Sensing mechanism of hydrogen sensors based on palladium-loaded tungsten oxide (Pd-WO3)

This paper presents a study on hydrogen sensing mechanism of Pd-loaded tungsten oxide (Pd-WO3). WO3 nanoparticles (sphere-like) were prepared and characterized by transmission electron microscopy (TEM), scanning electron microscope (SEM) and X-ray diffraction (XRD) analysis. The synthesized WO3 nanoparticles was loaded with palladium (Pd) catalyst at 1 at% and annealed in air at 400 °C. The chemical composition of the elements and their spatial distribution on the surface were determined by X-ray photoelectron spectroscopy (XPS) and time-of-flight secondary ion mass spectrometry (ToF-SIMS) respectively. Pd-WO3 thick film was prepared by screen-printing on alumina substrates fitted with gold electrodes and a platinum heater. The responses to 25-200 ppm hydrogen (diluted in air) were measured at operating temperatures ranging from 200 to 280 °C in dry air and with 50% relative humidity. The changes in the optical properties (on the surface) and crystal phases (in bulk) of Pd-WO3 in contact with hydrogen were investigated by UV-vis-NIR and XRD respectively.

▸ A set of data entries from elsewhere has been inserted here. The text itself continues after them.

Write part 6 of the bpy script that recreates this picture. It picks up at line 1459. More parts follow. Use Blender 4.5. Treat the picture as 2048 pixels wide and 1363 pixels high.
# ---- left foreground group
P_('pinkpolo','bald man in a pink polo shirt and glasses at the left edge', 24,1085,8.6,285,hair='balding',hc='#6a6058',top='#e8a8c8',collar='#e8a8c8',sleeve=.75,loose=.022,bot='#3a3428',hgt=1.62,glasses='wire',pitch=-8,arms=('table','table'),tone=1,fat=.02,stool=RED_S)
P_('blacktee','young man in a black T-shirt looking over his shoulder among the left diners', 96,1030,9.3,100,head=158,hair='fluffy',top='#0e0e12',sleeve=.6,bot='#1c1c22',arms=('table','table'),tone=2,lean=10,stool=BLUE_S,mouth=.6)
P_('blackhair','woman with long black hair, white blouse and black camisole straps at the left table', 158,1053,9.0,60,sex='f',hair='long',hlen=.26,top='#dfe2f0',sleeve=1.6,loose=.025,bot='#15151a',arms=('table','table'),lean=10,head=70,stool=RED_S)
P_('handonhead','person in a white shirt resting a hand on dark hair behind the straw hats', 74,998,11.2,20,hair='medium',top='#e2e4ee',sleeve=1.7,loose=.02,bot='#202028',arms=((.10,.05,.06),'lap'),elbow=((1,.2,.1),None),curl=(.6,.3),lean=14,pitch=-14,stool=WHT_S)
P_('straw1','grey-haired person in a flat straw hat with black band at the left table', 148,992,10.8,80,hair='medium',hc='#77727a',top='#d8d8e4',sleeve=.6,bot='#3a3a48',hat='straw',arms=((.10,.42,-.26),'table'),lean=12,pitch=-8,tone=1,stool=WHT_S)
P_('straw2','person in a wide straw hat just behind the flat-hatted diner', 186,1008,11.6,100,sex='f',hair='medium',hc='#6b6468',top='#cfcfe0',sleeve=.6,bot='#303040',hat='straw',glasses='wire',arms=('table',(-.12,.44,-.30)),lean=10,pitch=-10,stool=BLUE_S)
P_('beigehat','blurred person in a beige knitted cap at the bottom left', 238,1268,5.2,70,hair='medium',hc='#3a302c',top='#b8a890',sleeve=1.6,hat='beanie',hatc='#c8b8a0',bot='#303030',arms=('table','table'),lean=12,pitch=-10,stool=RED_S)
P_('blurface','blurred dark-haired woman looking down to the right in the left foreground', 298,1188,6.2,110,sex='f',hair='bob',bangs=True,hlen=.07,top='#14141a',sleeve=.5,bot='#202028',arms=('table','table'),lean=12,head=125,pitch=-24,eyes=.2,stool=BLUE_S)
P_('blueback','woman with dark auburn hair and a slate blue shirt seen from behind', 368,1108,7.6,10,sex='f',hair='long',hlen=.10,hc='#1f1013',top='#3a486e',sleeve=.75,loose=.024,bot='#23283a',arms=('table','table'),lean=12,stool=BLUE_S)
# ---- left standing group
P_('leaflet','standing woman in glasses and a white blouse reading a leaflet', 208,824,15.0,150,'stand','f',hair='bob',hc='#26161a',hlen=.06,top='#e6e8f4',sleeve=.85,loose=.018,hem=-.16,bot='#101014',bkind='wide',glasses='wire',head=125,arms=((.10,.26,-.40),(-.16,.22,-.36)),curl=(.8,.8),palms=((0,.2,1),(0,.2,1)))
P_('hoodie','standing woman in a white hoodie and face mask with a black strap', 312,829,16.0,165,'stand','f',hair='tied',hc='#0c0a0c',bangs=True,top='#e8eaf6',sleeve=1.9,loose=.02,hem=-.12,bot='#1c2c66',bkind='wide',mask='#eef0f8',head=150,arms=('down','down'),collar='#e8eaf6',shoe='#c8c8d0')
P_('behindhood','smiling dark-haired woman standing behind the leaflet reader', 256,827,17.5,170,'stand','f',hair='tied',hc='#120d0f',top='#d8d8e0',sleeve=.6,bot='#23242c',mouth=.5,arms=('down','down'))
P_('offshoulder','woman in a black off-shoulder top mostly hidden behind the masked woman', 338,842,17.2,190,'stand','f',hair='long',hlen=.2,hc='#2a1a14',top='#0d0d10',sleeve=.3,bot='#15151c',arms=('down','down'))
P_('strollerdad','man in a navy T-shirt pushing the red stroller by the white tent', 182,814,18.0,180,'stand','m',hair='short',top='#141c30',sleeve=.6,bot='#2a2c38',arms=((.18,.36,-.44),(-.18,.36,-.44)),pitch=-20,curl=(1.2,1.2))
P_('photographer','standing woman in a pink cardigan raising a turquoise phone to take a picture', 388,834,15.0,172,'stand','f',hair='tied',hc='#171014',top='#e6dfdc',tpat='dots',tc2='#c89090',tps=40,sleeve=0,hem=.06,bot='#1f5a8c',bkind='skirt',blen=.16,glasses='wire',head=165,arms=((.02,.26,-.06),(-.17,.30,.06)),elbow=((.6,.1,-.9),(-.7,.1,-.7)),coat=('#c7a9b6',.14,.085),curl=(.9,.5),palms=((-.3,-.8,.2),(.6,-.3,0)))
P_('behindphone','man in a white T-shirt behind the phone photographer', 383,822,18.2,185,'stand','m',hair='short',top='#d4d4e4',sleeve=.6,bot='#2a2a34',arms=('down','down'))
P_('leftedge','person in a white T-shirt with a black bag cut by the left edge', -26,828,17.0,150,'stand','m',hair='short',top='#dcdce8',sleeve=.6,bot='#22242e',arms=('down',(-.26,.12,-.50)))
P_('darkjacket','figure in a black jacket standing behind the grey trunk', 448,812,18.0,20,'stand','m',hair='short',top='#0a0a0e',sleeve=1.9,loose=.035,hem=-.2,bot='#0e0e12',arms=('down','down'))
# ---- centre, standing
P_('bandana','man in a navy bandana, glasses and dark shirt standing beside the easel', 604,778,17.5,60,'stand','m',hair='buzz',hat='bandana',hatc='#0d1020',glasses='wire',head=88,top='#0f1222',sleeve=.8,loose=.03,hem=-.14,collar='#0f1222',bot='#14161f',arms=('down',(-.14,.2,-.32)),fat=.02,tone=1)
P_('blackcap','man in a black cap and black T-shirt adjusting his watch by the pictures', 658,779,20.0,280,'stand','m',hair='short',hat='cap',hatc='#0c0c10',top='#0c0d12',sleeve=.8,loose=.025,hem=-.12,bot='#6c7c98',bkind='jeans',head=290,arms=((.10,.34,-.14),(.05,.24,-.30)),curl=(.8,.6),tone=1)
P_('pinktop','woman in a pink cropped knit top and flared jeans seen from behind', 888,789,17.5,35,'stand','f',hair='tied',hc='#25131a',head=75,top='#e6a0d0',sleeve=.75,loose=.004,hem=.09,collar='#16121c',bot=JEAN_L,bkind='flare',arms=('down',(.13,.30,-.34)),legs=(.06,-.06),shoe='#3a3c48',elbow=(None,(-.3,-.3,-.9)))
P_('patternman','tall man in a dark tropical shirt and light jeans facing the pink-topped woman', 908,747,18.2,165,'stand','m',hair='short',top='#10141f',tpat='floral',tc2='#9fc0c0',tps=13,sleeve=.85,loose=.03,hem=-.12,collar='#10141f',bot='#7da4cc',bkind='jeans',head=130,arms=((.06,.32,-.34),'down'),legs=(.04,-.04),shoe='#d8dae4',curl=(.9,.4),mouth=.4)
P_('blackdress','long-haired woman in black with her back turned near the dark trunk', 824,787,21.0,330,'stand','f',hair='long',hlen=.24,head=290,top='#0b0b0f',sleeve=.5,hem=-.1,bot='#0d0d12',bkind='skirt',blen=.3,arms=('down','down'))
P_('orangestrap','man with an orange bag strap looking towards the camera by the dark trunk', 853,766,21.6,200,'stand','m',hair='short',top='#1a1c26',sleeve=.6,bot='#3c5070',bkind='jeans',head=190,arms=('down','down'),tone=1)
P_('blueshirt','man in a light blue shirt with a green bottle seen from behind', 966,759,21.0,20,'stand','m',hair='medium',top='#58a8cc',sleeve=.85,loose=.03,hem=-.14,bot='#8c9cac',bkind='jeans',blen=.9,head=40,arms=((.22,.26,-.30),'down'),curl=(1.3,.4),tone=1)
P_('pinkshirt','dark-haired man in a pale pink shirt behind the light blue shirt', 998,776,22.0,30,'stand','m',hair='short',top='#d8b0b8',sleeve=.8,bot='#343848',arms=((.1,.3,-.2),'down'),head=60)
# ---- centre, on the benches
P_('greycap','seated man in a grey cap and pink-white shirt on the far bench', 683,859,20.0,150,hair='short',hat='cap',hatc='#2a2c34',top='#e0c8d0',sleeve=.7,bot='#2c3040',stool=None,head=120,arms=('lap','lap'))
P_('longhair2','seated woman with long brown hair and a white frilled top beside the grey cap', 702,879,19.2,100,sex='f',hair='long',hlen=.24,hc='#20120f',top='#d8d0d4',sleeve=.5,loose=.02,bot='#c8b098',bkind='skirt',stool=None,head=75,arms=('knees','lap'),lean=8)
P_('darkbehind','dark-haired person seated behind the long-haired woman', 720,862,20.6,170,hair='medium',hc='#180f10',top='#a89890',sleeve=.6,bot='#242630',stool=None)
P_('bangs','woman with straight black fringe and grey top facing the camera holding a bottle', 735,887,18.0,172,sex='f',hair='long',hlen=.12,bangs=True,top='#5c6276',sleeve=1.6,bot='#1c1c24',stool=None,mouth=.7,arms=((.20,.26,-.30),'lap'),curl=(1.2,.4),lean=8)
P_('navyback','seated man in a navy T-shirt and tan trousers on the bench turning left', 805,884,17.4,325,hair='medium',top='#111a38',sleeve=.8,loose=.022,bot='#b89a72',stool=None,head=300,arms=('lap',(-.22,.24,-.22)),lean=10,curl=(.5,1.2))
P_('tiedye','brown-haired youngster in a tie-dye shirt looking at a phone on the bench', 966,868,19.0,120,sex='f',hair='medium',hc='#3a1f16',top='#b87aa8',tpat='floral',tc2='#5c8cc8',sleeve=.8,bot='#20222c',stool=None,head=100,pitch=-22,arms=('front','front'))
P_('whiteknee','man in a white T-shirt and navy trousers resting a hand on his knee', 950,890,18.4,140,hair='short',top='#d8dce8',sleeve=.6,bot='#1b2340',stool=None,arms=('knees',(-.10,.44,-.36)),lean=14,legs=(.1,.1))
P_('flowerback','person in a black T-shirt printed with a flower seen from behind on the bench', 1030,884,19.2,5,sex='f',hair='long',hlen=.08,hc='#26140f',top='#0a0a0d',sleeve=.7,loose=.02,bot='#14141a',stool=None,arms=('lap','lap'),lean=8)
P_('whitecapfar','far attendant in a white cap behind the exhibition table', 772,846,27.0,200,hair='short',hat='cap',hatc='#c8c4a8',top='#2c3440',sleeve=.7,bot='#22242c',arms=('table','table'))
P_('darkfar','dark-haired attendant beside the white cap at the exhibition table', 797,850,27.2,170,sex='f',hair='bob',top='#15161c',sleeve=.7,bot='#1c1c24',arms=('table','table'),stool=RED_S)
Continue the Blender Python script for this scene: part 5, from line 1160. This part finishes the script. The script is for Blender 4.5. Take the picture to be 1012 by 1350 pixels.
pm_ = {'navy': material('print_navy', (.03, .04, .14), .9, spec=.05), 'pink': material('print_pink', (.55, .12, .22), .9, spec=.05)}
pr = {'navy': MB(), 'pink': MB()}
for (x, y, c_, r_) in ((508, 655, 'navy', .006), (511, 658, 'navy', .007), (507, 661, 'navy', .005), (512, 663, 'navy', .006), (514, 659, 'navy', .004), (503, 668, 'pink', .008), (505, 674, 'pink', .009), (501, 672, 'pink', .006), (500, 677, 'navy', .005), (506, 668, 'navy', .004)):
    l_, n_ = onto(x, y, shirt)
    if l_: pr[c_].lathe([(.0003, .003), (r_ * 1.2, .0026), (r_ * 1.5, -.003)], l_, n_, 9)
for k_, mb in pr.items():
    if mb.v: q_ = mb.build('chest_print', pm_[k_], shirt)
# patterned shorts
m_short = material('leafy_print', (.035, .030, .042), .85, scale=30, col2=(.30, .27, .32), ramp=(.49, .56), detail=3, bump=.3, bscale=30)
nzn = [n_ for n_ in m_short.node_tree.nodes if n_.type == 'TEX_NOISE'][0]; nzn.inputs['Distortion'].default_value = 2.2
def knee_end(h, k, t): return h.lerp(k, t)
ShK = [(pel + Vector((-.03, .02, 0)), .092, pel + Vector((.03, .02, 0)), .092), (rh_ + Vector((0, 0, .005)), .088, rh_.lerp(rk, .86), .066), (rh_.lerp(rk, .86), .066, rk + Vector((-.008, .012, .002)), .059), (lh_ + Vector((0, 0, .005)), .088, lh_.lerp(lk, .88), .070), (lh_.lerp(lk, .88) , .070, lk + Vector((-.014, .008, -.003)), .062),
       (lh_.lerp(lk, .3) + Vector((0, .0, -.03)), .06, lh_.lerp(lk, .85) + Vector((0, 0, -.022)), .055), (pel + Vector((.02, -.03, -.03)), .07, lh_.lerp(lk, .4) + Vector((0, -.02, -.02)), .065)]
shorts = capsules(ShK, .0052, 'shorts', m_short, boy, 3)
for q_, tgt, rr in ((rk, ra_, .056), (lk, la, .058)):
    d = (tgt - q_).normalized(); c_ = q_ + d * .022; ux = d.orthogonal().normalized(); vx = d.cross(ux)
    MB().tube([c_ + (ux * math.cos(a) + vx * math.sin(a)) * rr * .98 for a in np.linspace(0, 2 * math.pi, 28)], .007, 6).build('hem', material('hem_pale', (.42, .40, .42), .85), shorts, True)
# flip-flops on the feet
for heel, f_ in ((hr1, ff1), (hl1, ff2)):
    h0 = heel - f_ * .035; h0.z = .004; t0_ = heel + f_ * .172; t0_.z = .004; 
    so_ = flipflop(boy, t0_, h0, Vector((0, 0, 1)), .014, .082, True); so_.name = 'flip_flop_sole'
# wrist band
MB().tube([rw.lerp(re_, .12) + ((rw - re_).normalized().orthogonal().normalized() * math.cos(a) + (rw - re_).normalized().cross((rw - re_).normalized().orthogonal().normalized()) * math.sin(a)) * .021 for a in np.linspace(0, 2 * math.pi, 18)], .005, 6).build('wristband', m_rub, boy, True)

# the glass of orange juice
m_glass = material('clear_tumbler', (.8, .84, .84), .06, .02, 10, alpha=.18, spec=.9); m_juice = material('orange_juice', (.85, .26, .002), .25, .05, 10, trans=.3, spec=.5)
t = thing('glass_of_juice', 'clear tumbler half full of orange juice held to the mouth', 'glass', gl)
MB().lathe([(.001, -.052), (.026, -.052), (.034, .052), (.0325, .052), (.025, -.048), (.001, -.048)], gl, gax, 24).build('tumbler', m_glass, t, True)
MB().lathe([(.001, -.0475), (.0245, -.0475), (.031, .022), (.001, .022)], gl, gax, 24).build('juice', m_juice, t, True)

The in situ characterizations were carried out in different conditions, 3% H2 diluted in synthetic air/nitrogen at temperatures ranging from 25 to 200 °C. The changes in the crystal phases, formation of hydrogen tungsten bronze, on the surface or bulk were correlated with the electrical responses. A sensing mechanism of Pd-WO3 for H2 is proposed and discussed.